We are working closely across Government to ensure that the necessary funding is in place to ensure that the growing populations have the facilities and services they need to ensure that growth locations are sustainable communities.   In specific response to growth area issues we are:

  • ensuring that main public expenditure programmes such as health and education are sufficiently flexible and responsive to the needs of growing communities.  For example, the Department of Health has included a growth area adjustment in its revenue funding allocations to Primary Care Trusts (PCTs).  Amongst other factors, this will lead to the PCTs in the growth areas receiving funding increases of £860m in 2006-07 and £970m in 2007-08 - an increase of 20.8 per cent over the two years compared to a national average of 19.5 per cent
  • recognising the pressures on local authorities of rapid growth. For example, as a result of recent changes to the formula for allocating local government Revenue Support Grant, namely the abolition of "ceilings" and (as from 2006-07) the use of forward-looking population data as part of multi-year settlements, local government funding will now be more responsive to the relatively rapid population growth associated with growth areas
  • continuing high levels of mainstream investment in infrastructure. For example, around £3.5bn is committed or planned by the Department for Transport for infrastructure schemes in the four growth areas.

In addition to mainstream funding we are continuing to allocate resources to support additional infrastructure and other critical interventions in opening up major growth locations.  For example, Communities and Local Government planned funding in the four growth areas now totals around £1.2bn from 2003-4 - 2007-8 to support local and community infrastructure and regeneration projects within the four areas. Supplementary to this, the Government announced as part of the 2004 Spending Review a £200m Community Infrastructure Fund (CIF) for transport projects supporting housing growth in the four growth areas.  Responsibility for this fund is shared between the Department for Transport and Communities and Local Government. As of February 2006, £128m of funding has been approved from CIF. For further details about how this funding has been allocated by area, please see the link to the right of this page.

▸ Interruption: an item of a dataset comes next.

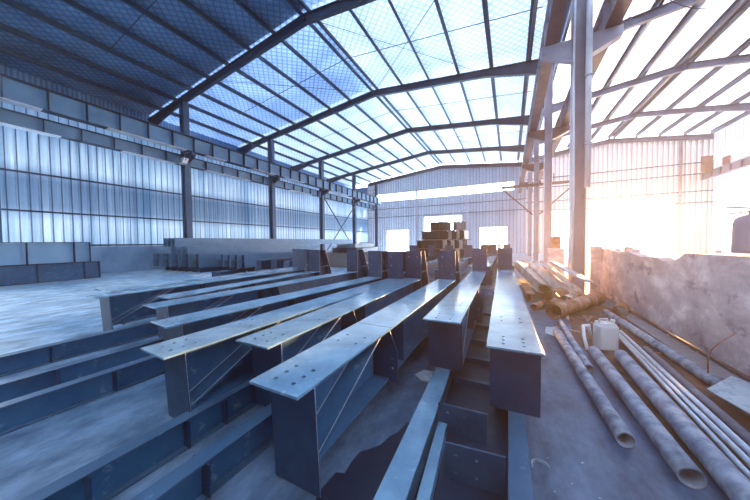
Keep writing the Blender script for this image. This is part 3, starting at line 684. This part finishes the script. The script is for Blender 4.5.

Good progress has been made but it is important that this continues in the future as the plans for the growth areas develop.  We will be considering in future spending reviews what can be afforded beyond the considerable sums we have already committed (between 1999-2000 and 2003-04 identifiable public expenditure per head increased 27 per cent in real terms in London, 23 per cent in the east of England and 21 per cent in the south east). As announced in the Government's Response to Kate Barker's Review of Housing Supply (December 2005) we are undertaking a cross-cutting review of spending across Government as part of the 2007 Comprehensive Spending Review.  This will help ensure that all Government Departments provide the necessary infrastructure to support future housing and population growth. In addition Government is currently consulting on proposals for a Planning Gain Supplement which would recycle a modest proportion of the uplift in land value uplift created by granting planning permission back to local authorities to fund additional infrastructure to support growth.

In addition to providing significant levels of infrastructure funding into locations where significant growth is expected, we are encouraging local delivery partners to focus on identifying, prioritising and sourcing investment in their locations - based on individual circumstances and priorities, and using a mix of public and private funding. For example, Milton Keynes Partnerships has developed a "prospectus" identifying and costing the local (eg schools) and strategic (eg roads) infrastructure within Milton Keynes.